Iba por ahí, enredada como un signo de interrogación mal trazado, sudada, dudosa, más encogida que antes, caminando por la feria. Cuántos libros importantes, cuánta literatura seria, cuánto autor que ya llegó y puede caminar engrandecido con desparpajo, sin cuestionarse a cada paso y a cada párrafo si está donde tiene que estar. Mi más reciente novela habla de la búsqueda de la identidad en la adolescencia, y la premisa es que uno no debe arrancarse pedazos para encajar en el rompecabezas de alguien más. Sé tú mismo y clama tu lugar en este mundo. Cree en ti, encuentra lo que te apasiona y camina en esa dirección aunque la montaña parezca imposiblemente distante. Eso es lo que estoy “vendiendo”, y ¿qué van a pensar mis lectores si se enteran de lo insegura que me siento, de lo vulnerable que soy, todo el tiempo? ¿Cómo puedo empoderar a los chicos, contagiarlos, convencerlos de que sean pacientes, de que van a llegar al otro lado del puente, de que van a toparse con almas afines? ¿Cómo si yo ando por acá tambaleándome como a los 14 años? Qué, ¿no he aprendido nada? Más preguntas lanzadas al universo y en eso, una galletita de la suerte: una chica que se me acerca con una pluma y mi libro de bullying entre las manos y me pide que le escriba un mensaje a la Anais del futuro, a la que ya superado el dolor.
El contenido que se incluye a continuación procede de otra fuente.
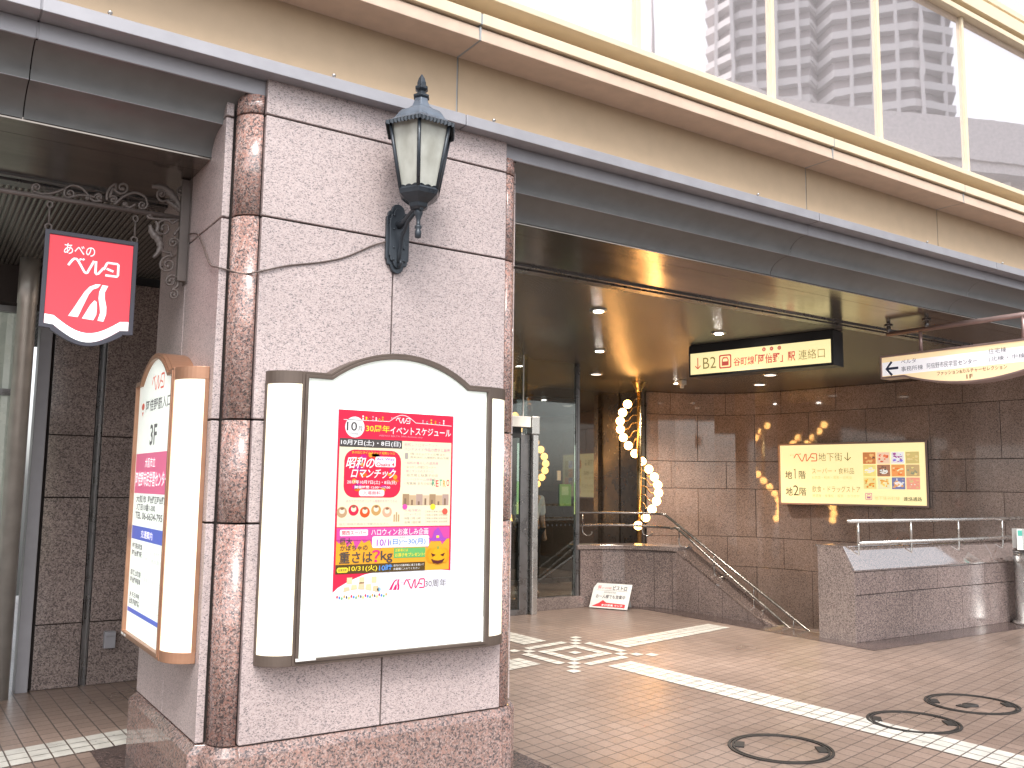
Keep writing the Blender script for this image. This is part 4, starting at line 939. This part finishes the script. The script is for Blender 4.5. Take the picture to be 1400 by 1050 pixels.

Se le llenan los ojos de lágrimas y se encoge. Me encojo con ella porque soy ella, y nos abrazamos. Sólo hay un lugar al que se puede llegar y para cuando nos soltamos, húmedas y llorosas, lo he entendido. Le beso la frente y escribo en la primera hoja de su libro, con mi letra horrible, que sólo puede ser mía: “Ya llegaste”.